» WHAT THE EXERCISE ASKS: Starting with the first line of the data below, copy each line up to and including the one containing "COL = S.collection". Pictures stay out.

——

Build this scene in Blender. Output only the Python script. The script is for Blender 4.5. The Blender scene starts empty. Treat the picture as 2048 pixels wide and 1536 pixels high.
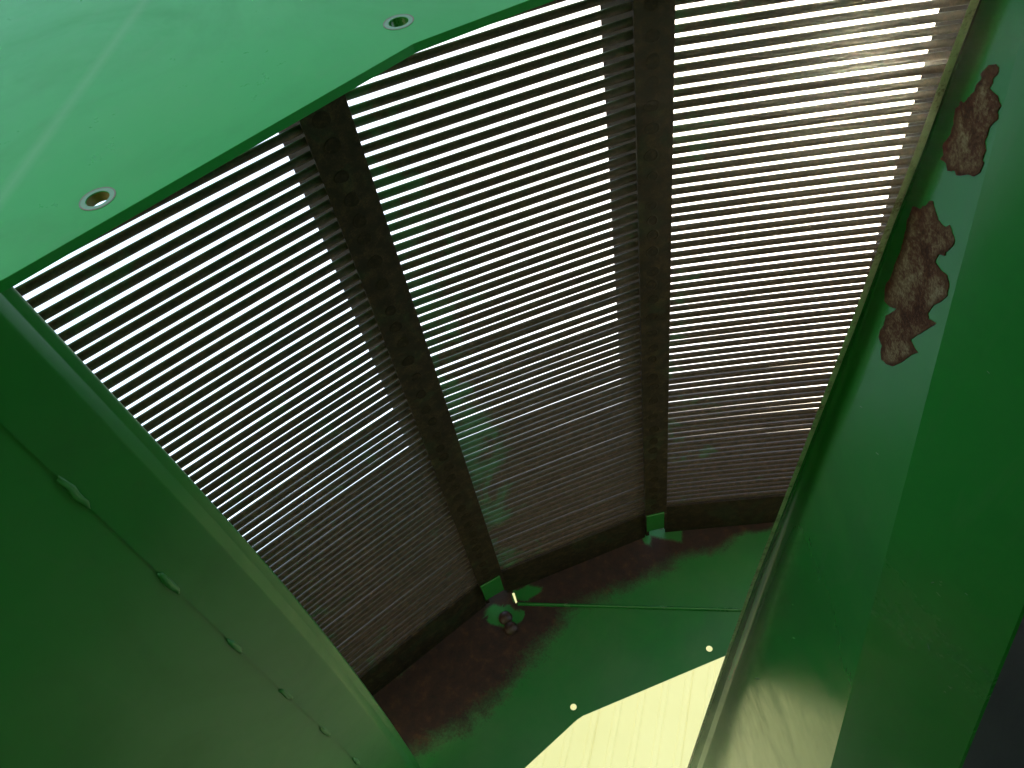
import bpy, bmesh, math, random
from mathutils import Vector, Matrix, noise

random.seed(7)
S = bpy.context.scene
COL = S.collection

# ------------------------------------------------------------------ camera, sky, sun, exposure
P = 0.016                       # rod pitch of the screen in metres; machine geometry below is in pitches
CAM_Z = 1.70
FPX = 1600.0                    # focal length in pixels of a 2048 px wide frame
R = Matrix(((0.95431134, -0.12050835, 0.27343667),
            (0.13868221, -0.63193339, -0.76251389),
            (0.26468305, 0.76559645, -0.58634883)))
ORIGIN = Vector((0, 0, CAM_Z))
cam_d = bpy.data.cameras.new('camera')
cam_d.lens = FPX / 2048 * 36
cam_d.sensor_width = 36
cam_d.clip_start = 0.01
cam_d.clip_end = 2000
cam = bpy.data.objects.new('camera', cam_d)
COL.objects.link(cam)
cam.matrix_world = Matrix.Translation(ORIGIN) @ R.to_4x4()
S.camera = cam

SUN_DIR = Vector((0.0822, 0.5003, 0.8620)).normalized()
world = bpy.data.worlds.new('World')
S.world = world
world.use_nodes = True
wn = world.node_tree.nodes
sky = wn.new('ShaderNodeTexSky')
sky.sky_type = 'NISHITA'
sky.sun_disc = False
sky.sun_elevation = math.asin(SUN_DIR.z)
sky.sun_rotation = math.atan2(SUN_DIR.x, SUN_DIR.y)
sky.air_density = 1.0
sky.dust_density = 1.5
bg = wn['Background']
bg.inputs['Strength'].default_value = 0.14
world.node_tree.links.new(sky.outputs[0], bg.inputs['Color'])

sun_d = bpy.data.lights.new('sun', 'SUN')
sun_d.energy = 2.2
sun_d.angle = math.radians(0.5)
sun_d.color = (1.0, 0.94, 0.84)
sun = bpy.data.objects.new('sun', sun_d)
COL.objects.link(sun)
sun.rotation_euler = SUN_DIR.to_track_quat('Z', 'Y').to_euler()
sun.location = (2, 6, 14)

S.view_settings.view_transform = 'Standard'
S.view_settings.look = 'None'
S.view_settings.gamma = 1
S.view_settings.use_curve_mapping = False
S.view_settings.exposure = 2.25
S.view_settings.use_white_balance = True
S.view_settings.white_balance_temperature = 8000
S.view_settings.white_balance_tint = 4
S.render.engine = 'CYCLES'
S.cycles.use_denoising = True
S.cycles.max_bounces = 8
S.cycles.diffuse_bounces = 5
S.cycles.glossy_bounces = 5

# ------------------------------------------------------------------ helpers
def W(x, y, z):
    """machine coordinates in pitches (x right, y along the drum, z up, camera at 0) to metres"""
    return Vector((x * P, y * P, z * P + CAM_Z))

def ray(px, py):
    return R @ Vector(((px - 1024) / FPX, -(py - 768) / FPX, -1.0))

def on_y(px, py, Y):
    """(x, z) in pitches where the sight line through a photograph pixel meets the plane y = Y"""
    r = ray(px, py)
    return (r.x * Y / r.y, r.z * Y / r.y)

def on_plane(px, py, n, d):
    r = ray(px, py)
    return r * (d / n.dot(r))

def to_px(v):
    """v in pitches -> photograph pixel"""
    c = R.transposed() @ Vector(v)
    return (1024 + FPX * c.x / -c.z, 768 - FPX * c.y / -c.z)

def empty(name, loc, label, cat, group=None):
    o = bpy.data.objects.new(name, None)
    o.empty_display_size = 0.05
    COL.objects.link(o)
    o.location = loc
    o['label'] = label
    o['category'] = cat
    if group:
        o['group'] = group
    return o

def link(name, me, mat=None, parent=None):
    o = bpy.data.objects.new(name, me)
    COL.objects.link(o)
    if mat is not None and not me.materials:
        me.materials.append(mat)
    if parent is not None:
        o.parent = parent
        o.matrix_parent_inverse = Matrix.Translation(parent.location).inverted()
    return o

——

» EXPECTED ANSWER:
Build this scene in Blender. Output only the Python script. The script is for Blender 4.5. The Blender scene starts empty. Treat the picture as 2048 pixels wide and 1536 pixels high.
import bpy, bmesh, math, random
from mathutils import Vector, Matrix, noise

random.seed(7)
S = bpy.context.scene
COL = S.collection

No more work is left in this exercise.